Patterson-UTI Inc. (PTEN) reported a narrower-than-expected third-quarter loss of 12 cents per share, reflecting a recovery in rig demand as customers prepare for ramped up drilling activities in 2010. The Zacks Consensus Estimate was pegged at a loss of 16 cents per share.
In the year-ago period, the company earned 69 cents per share. Revenue was down 71.1% year over year to $176.2 million. The negative comparisons compared to the year-ago period reflect lower drilling activity. The number of rigs operating during the quarter averaged 73 (70 located in the U.S. and 3 in Canada), compared to 276 average rigs operating in the third quarter of 2008. However, it was up from 63 rigs operating in the June quarter.
Contract Drilling
Contract Drilling revenue totaled $112.3 million (64% of total revenue), down approximately 77.5% year-over-year. Average revenue per operating day was $16,800, down 5.5% sequentially, while average direct costs per operating day increased 6.7% to reach $10,630. The segment reported an operating loss of $19.9 million as against operating income of $157.2 million in the year-ago quarter. The weak results of this segment primarily reflect the significant decrease in the average number of rigs operating, compared to the year-ago period (73 as against 276) on the back of decreased demand largely caused by lower commodity prices for natural gas and oil.
Pressure Pumping
The company’s Pressure Pumping business recorded revenue of $41.7 million, a decrease of 31.2% year-over-year. In anticipation of increased activity associated with Marcellus Shale, the company has added equipment and workforce during recent years. However, delays in development of the shale have caused a slower ramp-up of customer activity, which in turn affected the profitability of this segment.
Additionally, the company’s customers have increased their focus on the development of unconventional reservoirs in the Appalachian Basin and the larger jobs related to it. As a result of this and declining commodity prices, Patterson-UTI experienced a decrease in the number of smaller traditional pressure pumping jobs, which led to an overall decrease in the number of total jobs. Consequently, the Pressure Pumping business’ operating profit was down significantly (by 90.6%) to $1.2 million.
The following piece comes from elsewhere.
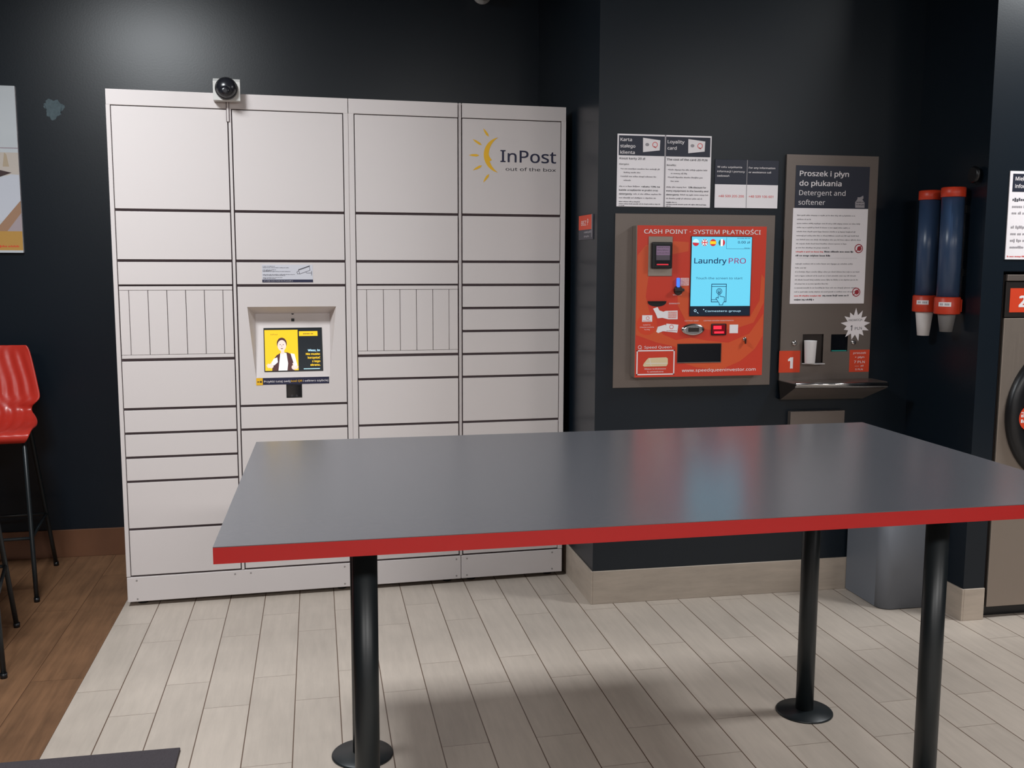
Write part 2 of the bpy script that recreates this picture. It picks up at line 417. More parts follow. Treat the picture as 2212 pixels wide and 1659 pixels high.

Drilling & Completion Fluids
Revenue from Drilling & Completion Fluids fell 53.9% year over year to $16.5 million. The segment reported an operating loss of $2.3 million, $1.4 million more than that recorded during the third quarter of 2008. The weak results can be attributed to decreased sales volumes, both on land and offshore in the Gulf of Mexico.
Oil & Natural Gas
Revenue generated from the Oil & Natural Gas business was $5.7 million, down 58.4% from the year-ago quarter. This segment posted an operating income of $1.9 million, down significantly from the year-ago period, as it suffered from lower average sales prices of oil and natural gas.
Capital Expenditure & Balance Sheet
During the quarter, Patterson-UTI spent approximately $104.1 million on capital programs, of which approximately 90% went to the Contract Drilling segment. As of September 30, 2009, the company had $119.2 million in cash and no long-term debt.
Outlook
We remain concerned about the North American land drilling scene and its impact on Patterson-UTI, one of the largest onshore drillers. We believe that the current supply overhang in the natural gas market will continue to weigh on the company’s dayrates and margins during the next few quarters.
On the positive side, Patterson-UTI’s premium newbuild fleet and stellar financial health (free cash flow positive and a debt-free balance sheet) should help it weather the downturn better than its peers, such as Nabors Industries (NBR). Considering these factors, we believe that Patterson-UTI shares are fairly valued at current levels. As such, we see the stock performing in line with the broader market and rate it as Neutral.